Dear President Obama,
I live in North Carolina. My youngest daughter attends a Title I elementary school that is a magnet school for open education and the arts. As a 10-year old girl who loves her best friend she has been the target of bullying for defending the right of girls to like girls.
She spent the day after HB-2 passed making rainbow signs that said “I support NO discrimination. Gay is okay!!” Later that week, she wore an “I’ll go with you” button to school indicating that she would accompany transgender kids to the bathroom if they felt unsafe. I was proud of her and thought it was sweet that she wanted to wear one to school. It was a statement of what she believes in.
When she came home from school that afternoon she told me that one of her best friends had thanked her for wearing the button. She told her that she was transgender and transferred to their school a couple years ago when she transitioned. My daughter was the first person she had told about her gender identity at the school she had been attending for two years. She said she felt safe telling my daughter and was so glad to be able to tell someone.

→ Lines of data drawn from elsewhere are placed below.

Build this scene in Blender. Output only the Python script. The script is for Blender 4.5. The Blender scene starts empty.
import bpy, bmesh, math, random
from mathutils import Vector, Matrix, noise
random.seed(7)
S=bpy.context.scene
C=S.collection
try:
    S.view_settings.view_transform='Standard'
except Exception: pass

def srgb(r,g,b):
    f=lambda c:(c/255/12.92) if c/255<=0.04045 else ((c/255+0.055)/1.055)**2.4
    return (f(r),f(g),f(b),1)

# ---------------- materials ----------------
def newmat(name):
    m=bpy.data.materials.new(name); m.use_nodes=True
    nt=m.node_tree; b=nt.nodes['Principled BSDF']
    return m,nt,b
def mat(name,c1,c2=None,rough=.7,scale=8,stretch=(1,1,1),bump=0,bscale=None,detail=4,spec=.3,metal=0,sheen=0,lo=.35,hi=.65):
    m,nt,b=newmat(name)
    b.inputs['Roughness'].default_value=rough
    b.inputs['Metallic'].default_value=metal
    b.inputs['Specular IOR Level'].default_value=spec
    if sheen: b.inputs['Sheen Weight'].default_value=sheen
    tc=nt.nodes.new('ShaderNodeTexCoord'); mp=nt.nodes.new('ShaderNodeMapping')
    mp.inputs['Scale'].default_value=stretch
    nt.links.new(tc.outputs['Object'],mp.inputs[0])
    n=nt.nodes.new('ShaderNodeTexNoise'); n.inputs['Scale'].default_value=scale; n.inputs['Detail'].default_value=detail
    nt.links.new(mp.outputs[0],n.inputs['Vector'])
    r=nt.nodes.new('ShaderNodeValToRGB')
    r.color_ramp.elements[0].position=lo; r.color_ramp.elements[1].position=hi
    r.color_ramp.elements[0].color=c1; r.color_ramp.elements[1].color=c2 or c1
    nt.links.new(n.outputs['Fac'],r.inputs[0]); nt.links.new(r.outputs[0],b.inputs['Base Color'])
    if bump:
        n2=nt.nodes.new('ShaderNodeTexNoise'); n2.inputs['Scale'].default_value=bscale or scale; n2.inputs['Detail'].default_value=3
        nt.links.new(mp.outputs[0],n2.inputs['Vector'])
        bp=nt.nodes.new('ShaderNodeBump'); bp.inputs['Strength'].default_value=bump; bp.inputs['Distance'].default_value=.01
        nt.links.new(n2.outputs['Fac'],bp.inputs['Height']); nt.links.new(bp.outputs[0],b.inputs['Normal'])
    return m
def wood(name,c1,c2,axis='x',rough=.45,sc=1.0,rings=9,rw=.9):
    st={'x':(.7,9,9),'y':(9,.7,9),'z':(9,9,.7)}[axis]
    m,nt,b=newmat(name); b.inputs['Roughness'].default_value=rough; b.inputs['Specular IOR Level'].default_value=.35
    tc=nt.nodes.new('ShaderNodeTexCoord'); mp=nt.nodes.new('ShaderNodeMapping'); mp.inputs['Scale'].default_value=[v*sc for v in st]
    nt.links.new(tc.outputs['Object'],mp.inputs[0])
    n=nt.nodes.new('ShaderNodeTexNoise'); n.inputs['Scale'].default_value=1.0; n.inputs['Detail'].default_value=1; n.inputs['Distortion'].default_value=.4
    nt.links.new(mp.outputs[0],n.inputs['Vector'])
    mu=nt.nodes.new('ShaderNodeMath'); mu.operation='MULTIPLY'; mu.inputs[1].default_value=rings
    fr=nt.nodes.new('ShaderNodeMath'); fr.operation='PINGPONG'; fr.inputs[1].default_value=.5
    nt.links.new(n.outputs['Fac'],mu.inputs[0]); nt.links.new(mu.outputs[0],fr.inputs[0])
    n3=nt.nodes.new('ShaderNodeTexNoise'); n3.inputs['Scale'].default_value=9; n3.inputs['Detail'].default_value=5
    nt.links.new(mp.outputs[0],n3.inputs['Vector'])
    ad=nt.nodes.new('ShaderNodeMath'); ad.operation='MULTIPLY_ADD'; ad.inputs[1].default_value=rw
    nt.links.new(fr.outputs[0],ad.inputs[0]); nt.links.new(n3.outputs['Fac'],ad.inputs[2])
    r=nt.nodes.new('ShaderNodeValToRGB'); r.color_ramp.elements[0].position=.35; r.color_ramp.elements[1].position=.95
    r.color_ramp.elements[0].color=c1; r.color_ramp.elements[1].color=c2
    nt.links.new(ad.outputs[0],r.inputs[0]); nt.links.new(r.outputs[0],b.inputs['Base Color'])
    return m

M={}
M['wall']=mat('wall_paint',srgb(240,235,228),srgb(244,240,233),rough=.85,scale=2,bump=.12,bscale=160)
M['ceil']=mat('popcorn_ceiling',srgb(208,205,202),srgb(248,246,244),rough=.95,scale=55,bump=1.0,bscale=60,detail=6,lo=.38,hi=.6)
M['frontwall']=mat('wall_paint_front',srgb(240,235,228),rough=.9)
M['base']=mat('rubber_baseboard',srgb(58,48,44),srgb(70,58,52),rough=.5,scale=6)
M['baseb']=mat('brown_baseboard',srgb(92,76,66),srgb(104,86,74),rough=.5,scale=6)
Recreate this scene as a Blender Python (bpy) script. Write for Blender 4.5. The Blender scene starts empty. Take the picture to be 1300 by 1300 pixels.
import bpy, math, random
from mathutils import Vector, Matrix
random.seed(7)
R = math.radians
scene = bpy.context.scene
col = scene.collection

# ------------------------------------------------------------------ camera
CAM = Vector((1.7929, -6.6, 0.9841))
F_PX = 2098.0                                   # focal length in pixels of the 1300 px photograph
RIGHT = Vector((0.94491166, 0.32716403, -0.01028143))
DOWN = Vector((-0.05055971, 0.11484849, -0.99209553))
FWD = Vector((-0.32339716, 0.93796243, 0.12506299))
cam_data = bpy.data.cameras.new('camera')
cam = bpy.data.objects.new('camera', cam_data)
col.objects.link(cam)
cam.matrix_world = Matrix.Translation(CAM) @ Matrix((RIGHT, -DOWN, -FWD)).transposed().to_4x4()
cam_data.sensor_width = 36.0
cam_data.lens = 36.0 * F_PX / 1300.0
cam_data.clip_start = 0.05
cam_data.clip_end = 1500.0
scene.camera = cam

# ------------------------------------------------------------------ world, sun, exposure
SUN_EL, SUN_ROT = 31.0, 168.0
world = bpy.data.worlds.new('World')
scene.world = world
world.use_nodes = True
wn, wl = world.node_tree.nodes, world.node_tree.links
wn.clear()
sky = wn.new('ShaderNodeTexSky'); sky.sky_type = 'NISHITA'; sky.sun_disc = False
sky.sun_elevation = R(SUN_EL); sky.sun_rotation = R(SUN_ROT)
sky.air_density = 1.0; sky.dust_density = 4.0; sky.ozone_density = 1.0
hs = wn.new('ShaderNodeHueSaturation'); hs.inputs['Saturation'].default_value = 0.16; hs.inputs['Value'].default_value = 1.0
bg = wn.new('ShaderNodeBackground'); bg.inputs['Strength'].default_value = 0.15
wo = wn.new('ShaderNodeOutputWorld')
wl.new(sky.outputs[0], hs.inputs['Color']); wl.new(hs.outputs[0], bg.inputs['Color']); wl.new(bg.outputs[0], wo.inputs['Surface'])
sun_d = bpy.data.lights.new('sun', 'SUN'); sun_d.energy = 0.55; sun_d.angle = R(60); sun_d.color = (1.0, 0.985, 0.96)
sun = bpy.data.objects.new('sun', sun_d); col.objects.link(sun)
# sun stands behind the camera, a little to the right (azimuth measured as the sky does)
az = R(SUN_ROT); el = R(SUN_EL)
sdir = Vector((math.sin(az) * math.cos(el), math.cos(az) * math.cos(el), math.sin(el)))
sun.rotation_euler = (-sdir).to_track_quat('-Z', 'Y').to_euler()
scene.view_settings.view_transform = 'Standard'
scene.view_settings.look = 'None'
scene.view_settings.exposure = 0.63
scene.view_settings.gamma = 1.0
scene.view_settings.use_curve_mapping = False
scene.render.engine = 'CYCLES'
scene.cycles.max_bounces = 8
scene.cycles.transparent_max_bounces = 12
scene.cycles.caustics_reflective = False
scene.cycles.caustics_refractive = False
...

I was dumb-founded. A transgender 10-year old at my daughter’s Title I school?! A kid so worried about bullying even her teachers didn’t know her situation. I was so proud of my daughter and her passion for justice. While I was ashamed of the NC legislators who had rushed HB-2 through and the governor who had signed the bill practically in the cover of darkness, I was proud of the Supreme Court and the recent gains in human and civil rights that have been made in our country regarding LGBT people. Social change is a slow process and it is harder to change hearts, minds, and feelings than it is to change the law.
I am a professor of Christian Ethics at Elon University in North Carolina. I am also an ordained Presbyterian Church (U.S.A.) minister, a mother, a wife, a daughter, and an active citizen in my community.
I have dedicated my life, personally and professionally, to advocating for justice. I do this by teaching students about the intersectional nature of the problems of racism, violence, poverty, and sexism that plague our country and our world. I write a blog devoted to discussing issues of justice in our nation and abroad. I write books and articles about poverty, reproductive justice, violence, racism, and climate change. I speak and preach and protest and sing and worship and lament with my children, with my students, in my community and in other communities as I seek to live a life deeply engaged in seeking the transformation toward justice that the prophets and the gospel challenge us to seek.
As a white woman from the South, I have chosen to make my home and my life’s work in the South to be part of the social change that is so necessary in the world. I believe in the power of grassroots social change. I believe in the power of people to be the change that we wish to see in the world. I teach this to my students, I teach this to my children, and I preach this from the pulpit. This how I try to live my life.
The events of the past four years and the emergence of the Black Lives Matter movement have pushed the problems of racial injustice to the forefront in our nation in a way unprecedented since the 1960s.
The events of the past week, however, must mark a tipping point in our society. The problems that we face are not about the police. We do not need to wait on the outcomes of trials against individual police officers. The problem that we face is not about individual police officers. The problem that we face is the problem of racial injustice, a problem that is increasingly becoming a problem of xenophobia in this country.
This problem of prejudice and intolerance is about the soul of our nation.
We need more sermons about race, racism, racial justice and how and why black lives matter.
We need to teach our children the history of our country and denounce the hatred, intolerance, and inhumanity of slavery. We must recognize how this history has damaged us as a nation.
We must recognize and identify the ways in which the racial injustice of our past continues to shape our present.
We need community task forces on racism and racial justice.
We need church task forces on racial reconciliation and justice.
And yet, all of these things are happening. Communities across the country are responding – with protests but also with more constructive responses. Task forces are being established. Individual police officers are reaching out to broach the divide. There are church task forces and sermons are being preached. Professors are teaching about race, racism and racial justice in our classrooms.
But like all endemic social problems, the racial injustice and xenophobia that is crippling our nation must also be recognized and addressed at all levels of the country.
The country needs the President to do something. I need you to do something. Your statements are important but they are not enough. Being the first black president is important but it is not enough. Your moral witness and courage in the face of this very same racial prejudice has been incredibly inspiring but it is not enough.
We need a Presidential Commission on Racial Justice. Not just filled with important and well-recognized names. We need a Presidential Commission that will bring together scholars, activists, religious leaders, educators, social workers – people who have a history of working on these problems; people who know how to listen to one another; people who are committed to developing meaningful strategies for social change that move us through the divided rhetoric of Black Lives Matter vs. All Lives Matter and into a rhetoric focused on solidarity that recognizes what we share as a nation and respects the unique contributions that difference can make to a community.
In your last six months in office you have the opportunity to do something that could have a lasting impact on the problem of racism and xenophobia in this country. I strongly urge you to establish a Presidential Commission on Racial Justice and to task it with developing strategies for social change that address the deeply embedded structures of racism that have shaped this country from its founding.
With hope,
Rebecca Todd Peters, Ph.D.
Professor of Christian Ethics
Elon University, NC
A much shorter version of this letter was sent to President Obama via the White House website which had a limit of 2500 characters.